Japon : la droite nationaliste au pouvoir traîne des pieds

Le mariage homosexuel n'est toujours pas légal au Japon et l’exécutif n'a pas l'intention de faire évoluer la loi. Il fait traîner le sujet en longueur, comme le montrent les propos le porte-parole du gouvernement, Yoshimasa Hayashi : "Nous pensons qu’il est nécessaire de continuer de suivre attentivement l’opinion des différentes couches de la société, les discussions au Parlement ou encore les recours en justice". Laisser traîner la situation sans rien faire, c’est globalement le même discours depuis des lustres.

Pourtant, des tribunaux ont déjà jugé anticonstitutionnelle la non-reconnaissance dans le code civil du mariage homosexuel. "La reconnaissance du mariage entre deux personnes du même sexe ne fait pas partie des cas prévus par la Constitution. Nous considérons que l’absence de réglementation sur le mariage homosexuel n’est pas contraire à la Constitution", se défend le Premier ministre Fumio Kishida. Il se base sur le fait que les décisions des tribunaux régionaux ne sont pas toutes homogènes ni définitives.

Un couple lesbien obtient l'asile au Canada

La droite japonaise a une vision très étroite de la notion de famille, qui est selon elle constituée d’un père, d'une mère et des enfants légitimes. Les autres cadres familiaux sont considérés, sinon comme anormaux, du moins pas souhaitables. L'opinion publique, elle, a beaucoup évolué et est désormais en majorité favorable au mariage pour tous, mais les puissants groupes d’influence ultra-conservateurs qui se cachent derrière le Parti libéral démocrate (PLD) au pouvoir ont du mal à dissimuler leur réelle aversion pour les minorités sexuelles.

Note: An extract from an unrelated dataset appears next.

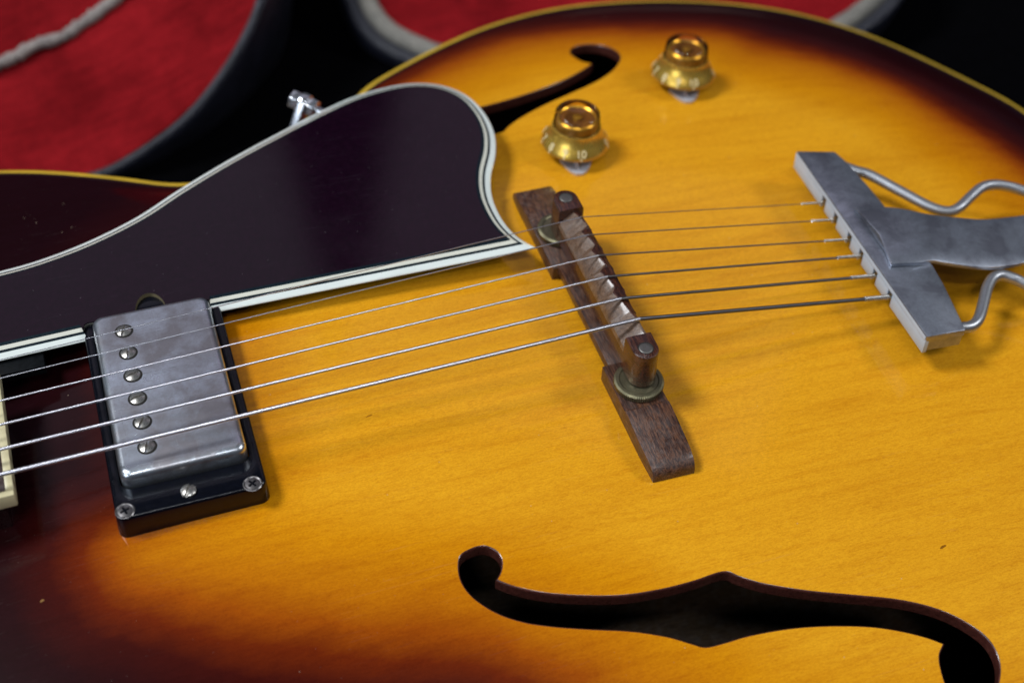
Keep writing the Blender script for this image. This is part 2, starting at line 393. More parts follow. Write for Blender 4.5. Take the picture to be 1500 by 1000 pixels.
OUT = ccw(resample(catmull(out_c, 8, True), 3.0))
for _ in range(14): OUT = OUT*.5+(np.roll(OUT, 1, 0)+np.roll(OUT, -1, 0))*.25
# soap-film height over the outline
gx0, gy0, gs = -150., -240., 4.
NX, NY = 150, 121
GX, GY = np.meshgrid(gx0+gs*np.arange(NX), gy0+gs*np.arange(NY), indexing='ij')
mask = inside(np.stack([GX.ravel(), GY.ravel()], 1), OUT).reshape(NX, NY)
U = np.zeros((NX, NY)); dd = dist_poly(np.stack([GX.ravel(), GY.ravel()], 1), OUT[::3]).reshape(NX, NY)
U[mask] = dd[mask]*60
par = (np.add.outer(np.arange(NX), np.arange(NY)) % 2) == 0
for it in range(700):
    for pc in (par, ~par):
        nb = np.zeros_like(U); nb[1:-1, 1:-1] = (U[2:, 1:-1]+U[:-2, 1:-1]+U[1:-1, 2:]+U[1:-1, :-2]+gs*gs)/4
        sel = mask & pc; U[sel] += 1.85*(nb[sel]-U[sel])
T = U/U.max()
def arch(t):
    t = np.clip(t, 0, 1); t = t*t/(t+.10)*1.1; return 22.5*(1-(1-np.clip(t, 0, 1))**2.2)
Hh = arch(T)
for _ in range(3):
    Hh[1:-1, 1:-1] = (4*Hh[1:-1, 1:-1]+Hh[2:, 1:-1]+Hh[:-2, 1:-1]+Hh[1:-1, 2:]+Hh[1:-1, :-2])/8
def cub(p0, p1, p2, p3, t): return p1+.5*t*(p2-p0+t*(2*p0-5*p1+4*p2-p3+t*(3*(p1-p2)+p3-p0)))
def top_z(x, y):
    x = np.atleast_1d(np.asarray(x, float)); y = np.atleast_1d(np.asarray(y, float))
    u = np.clip((x-gx0)/gs, 1, NX-3.01); v = np.clip((y-gy0)/gs, 1, NY-3.01); i = u.astype(int); j = v.astype(int); u -= i; v -= j
    r = [cub(Hh[i+a, j-1], Hh[i+a, j], Hh[i+a, j+1], Hh[i+a, j+2], v) for a in (-1, 0, 1, 2)]
    return ze(x)+cub(*r, u)
def on_top(px, py):
    z = -22.
    for _ in range(12):
        p = at_z(px, py, z); z = float(top_z(p[0], p[1])[0])
    return at_z(px, py, z)
def top_normal(x, y):
    e = 3.; dx = (top_z(x+e, y)-top_z(x-e, y))[0]/(2*e); dy = (top_z(x, y+e)-top_z(x, y-e))[0]/(2*e)
    n = np.array([-dx, -dy, 1]); return n/np.linalg.norm(n)

# ------------------------------------------------------------------ the guitar
GB = (147, 0, -128)
guitar = empty('archtop_guitar', GB)
guitar['label'] = 'sunburst hollow-body archtop guitar with white-edged dark pickguard, six strings and two gold knobs'
guitar['category'] = 'guitar'

FH = [(674,817),(689,805),(709,800),(726,807),(734,820),(733,836),(726,849),
      (755,860),(800,869),(858,873),(915,872),(972,863),(1018,851),(1050,840),(1067,838),(1084,845),(1122,856),(1185,866),(1248,872),(1316,879),(1368,891),
      (1408,908),(1443,932),(1460,958),(1464,984),(1457,1010),(1436,1026),(1410,1024),(1389,1006),(1380,982),(1377,960),(1384,942),
      (1357,932),(1316,922),(1271,916),(1213,915),(1156,919),(1099,929),(1064,939),(1034,946),(1013,941),(978,931),(927,923),(869,920),(812,916),(766,909),(726,895),(692,872),(675,846)]
corners = {6, 31}
def fcurve(F):
    P = np.array([on_top(*q)[:2] for q in F]); idx = sorted(corners); out = []
    seq = list(range(idx[0], idx[1]+1)); out += list(catmull(P[seq], 6)[:-1])
    seq = list(range(idx[1], len(P)))+list(range(0, idx[0]+1)); out += list(catmull(P[seq], 6)[:-1])
    return ccw(np.array(out))
F_bass = fcurve(FH)
F_treb = ccw(np.stack([F_bass[:, 0], 1.0-F_bass[:, 1]], 1))
TREB_SHIFT = (0., 0.)
F_treb = F_treb+np.array(TREB_SHIFT)

def burst_value(P):
    """signed distance (mm) to the line where amber turns to red; positive is amber"""
    c = [on_top(*q)[:2] for q in [(165,795),(185,848),(250,872),(325,893),(425,910),(525,925),(625,930),(725,945),(850,985),(930,1060)]]
    lo = [(150, -182), (250, -196), (330, -150), (368, -80), (376, -10)]
    hi = [on_top(*q)[:2] for q in [(1530,275),(1500,254),(1470,230),(1410,188),(1350,152),(1290,122),(1200,91),(1110,70),(1050,52),(930,49),(850,50),(760,62),(690,84),(630,108),(560,152)]]
    lf = [(88, 112), (50, 95), (10, 72), (6, 50), (3, 20), (-2, -20), (-9, -38)]
    poly = ccw(catmull([tuple(q) for q in c]+lo+[tuple(q) for q in hi]+lf, 5, True))
    d = dist_poly(P, poly); d[~inside(P, poly)] *= -1
    return d
def build_top():
    inner = offset(OUT, 3.4)
    step = 2.6
    X, Y = np.meshgrid(np.arange(-150, 410, step), np.arange(-225, 225, step), indexing='ij')
    G = np.stack([X.ravel(), Y.ravel()], 1)
    G += rng.uniform(-.02, .02, G.shape)
    G = G[inside(G, inner)]
    G = G[dist_poly(G, inner[::2]) > 1.6]
    rings = []
    for F in (F_bass, F_treb):
        o1 = offset(F, -.45); rings.append(o1)
        G = G[~inside(G, offset(F, -2.0))]
    V = [tuple(q) for q in inner]; E = [(i, (i+1) % len(inner)) for i in range(len(inner))]
    spans = []
    for r in rings:
        n = len(V); V += [tuple(q) for q in r]; E += [(n+i, n+(i+1) % len(r)) for i in range(len(r))]; spans.append((n, len(r)))
    V += [tuple(q) for q in G]
    vo, eo, fo, *_ = delaunay_2d_cdt([Vector(q) for q in V], E, [], 0, 1e-5)
    vo = np.array([tuple(q) for q in vo]); fo = np.array([f for f in fo if len(f) == 3])
    c = vo[fo].mean(1)
    ok = inside(c, inner)
    for r in rings: ok &= ~inside(c, r)
    fo = fo[ok]; z = top_z(vo[:, 0], vo[:, 1])
    de = dist_poly(vo, OUT[::2]); tt = np.clip((de-3)/11, 0, 1); tt = tt*tt*(3-2*tt); z = tt*z+(1-tt)*(ze(vo[:, 0])+.45*(de/3.4)**1.4); b = burst_value(vo)
    me = bpy.data.meshes.new('top_plate')
    g0 = np.array(GB)
    me.from_pydata([((x-g0[0])*MM, (y-g0[1])*MM, (q-g0[2])*MM) for (x, y), q in zip(vo, z)], [], [tuple(int(i) for i in f) for f in fo])
    a = me.attributes.new('burst', 'FLOAT', 'POINT'); a.data.foreach_set('value', np.clip(b/100+.5, 0, 1).astype(np.float32))
    bm = bmesh.new(); bm.from_mesh(me)
    for f in bm.faces:
        f.smooth = True
        if f.normal.z < 0: f.normal_flip()
    bm.to_mesh(me); bm.free()
    tp = link('top_plate', me, M['top'], guitar, None, GB)
    # sound-hole walls: a small rounded lip and the cut thickness of the plate
    for F in (F_bass, F_treb):
        mb = MB(); L = []
        for off, dz in ((-.45, 0), (-.2, -.09), (0, -.4), (.05, -1.2), (.05, -4.4)):
            q = offset(F, off); L.append([(x, y, k+dz) for (x, y), k in zip(q, top_z(q[:, 0], q[:, 1]))])
        mb.loops(L); mb.build('sound_hole_edge', M['hole_wall'], tp, smooth=50)
    q = OUT; mb = MB()                                        # under side of the plate
    me2 = me.copy(); me2.name = 'plate_underside'
    me2.materials.clear()
    for v in me2.vertices: v.co.z -= 4.35*MM
    u = link('plate_underside', me2, M['inner'], tp, None, GB)
    return tp
top = build_top()
# edge binding in three plies
OZ = top_z(OUT[:, 0], OUT[:, 1])
def strip(o0, o1, dz, wall=0):
    mb = MB(); a = offset(OUT, o0); b = offset(OUT, o1)
    zz = lambda x, o: ze(x)+.45*(max(o, .3)/3.4)**1.4
    L = [[(x, y, zz(x, o1)+dz) for x, y in b], [(x, y, zz(x, o0)+dz) for x, y in a]]
    if wall:
        a2 = offset(OUT, o0-.5); L[1] = [(x, y, zz(x, o0+.3)+dz) for x, y in offset(OUT, o0+.3)]
        L += [[(x, y, ze(x)-.3) for x, y in a2], [(x, y, ze(x)-wall) for x, y in a2]]
    mb.loops(L); return mb
bd = strip(0, 1.7, .05, 7).build('binding', M['bind'], guitar, smooth=50)
strip(1.7, 2.2, .02).build('purfling', M['bind_line'], bd)
strip(2.2, 3.5, .03).build('inner_purfling', M['side'], bd)
mb = MB(); so = offset(OUT, -.3)
mb.loops([[(x, y, ze(x)-6.9) for x, y in so], [(x, y, ze(x)-78) for x, y in so]]); mb.build('side', M['side'], guitar, smooth=50)
mb = MB(); mb.loops([[(x, y, ze(x)-78) for x, y in so], [(x, y, ze(x)-84) for x, y in offset(OUT, 3)]], cap1=True); mb.build('back', M['side'], guitar, smooth=0)

mb = MB(); q_ = offset(OUT, 4); vb = [(x, y, ze(x)-76) for x, y in q_]; mb.add(vb, [tuple(range(len(vb)))]); mb.build('back_inside', M['raw_wood'], guitar, smooth=0)
# ------------------------------------------------------------------ pickup
def rrect(hx, hy, r, z, cx=0, cy=0, n=6):
    P = []
    for sx, sy, a0 in ((1, 1, 0), (-1, 1, 90), (-1, -1, 180), (1, -1, 270)):
        for k in range(n+1):
            a = math.radians(a0+90*k/n); P.append((cx+sx*(hx-r)+r*math.cos(a), cy+sy*(hy-r)+r*math.sin(a), z))
    return P
ZC = -6.66
mb = MB(); L = [rrect(19.05, 34.3, 3.2, -21)]
L.append(rrect(19.0, 34.25, 3.2, ZC-2.3))
for k in range(1, 7):
    a = math.pi/2*k/6; L.append(rrect(19.0-2.2*(1-math.cos(a)), 34.25-2.2*(1-math.cos(a)), 3.2-1.6*(1-math.cos(a)), ZC-2.3+2.3*math.sin(a)))
mb.loops(L, cap1=True)
cover = mb.build('pickup', M['nickel'], guitar, smooth=60)
mb = MB()
L = [rrect(22.9, 45.7, 3.0, -23.5), rrect(22.7, 45.5, 3.0, -17.5), rrect(22.4, 45.2, 2.8, -12.9), rrect(22.2, 44.9, 2.7, -12.3), rrect(21.7, 44.4, 2.4, -12.0),
     rrect(19.9, 35.0, 3.6, -12.0), rrect(19.5, 34.7, 3.5, -12.3), rrect(19.45, 34.6, 3.5, -21)]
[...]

En l’absence de droits véritables, les couples homosexuels reçoivent de la part des autorités locales des certificats d’union qui leur facilitent un peu la vie quotidienne, par exemple pour la location conjointe d’un logement, mais cela est sans valeur légale. Si les agressions physiques homophobes sont rares, la marginalisation sociale des homosexuels reste réelle au point qu’un couple de lesbiennes japonaises a réussi en 2023 à obtenir l’asile au Canada.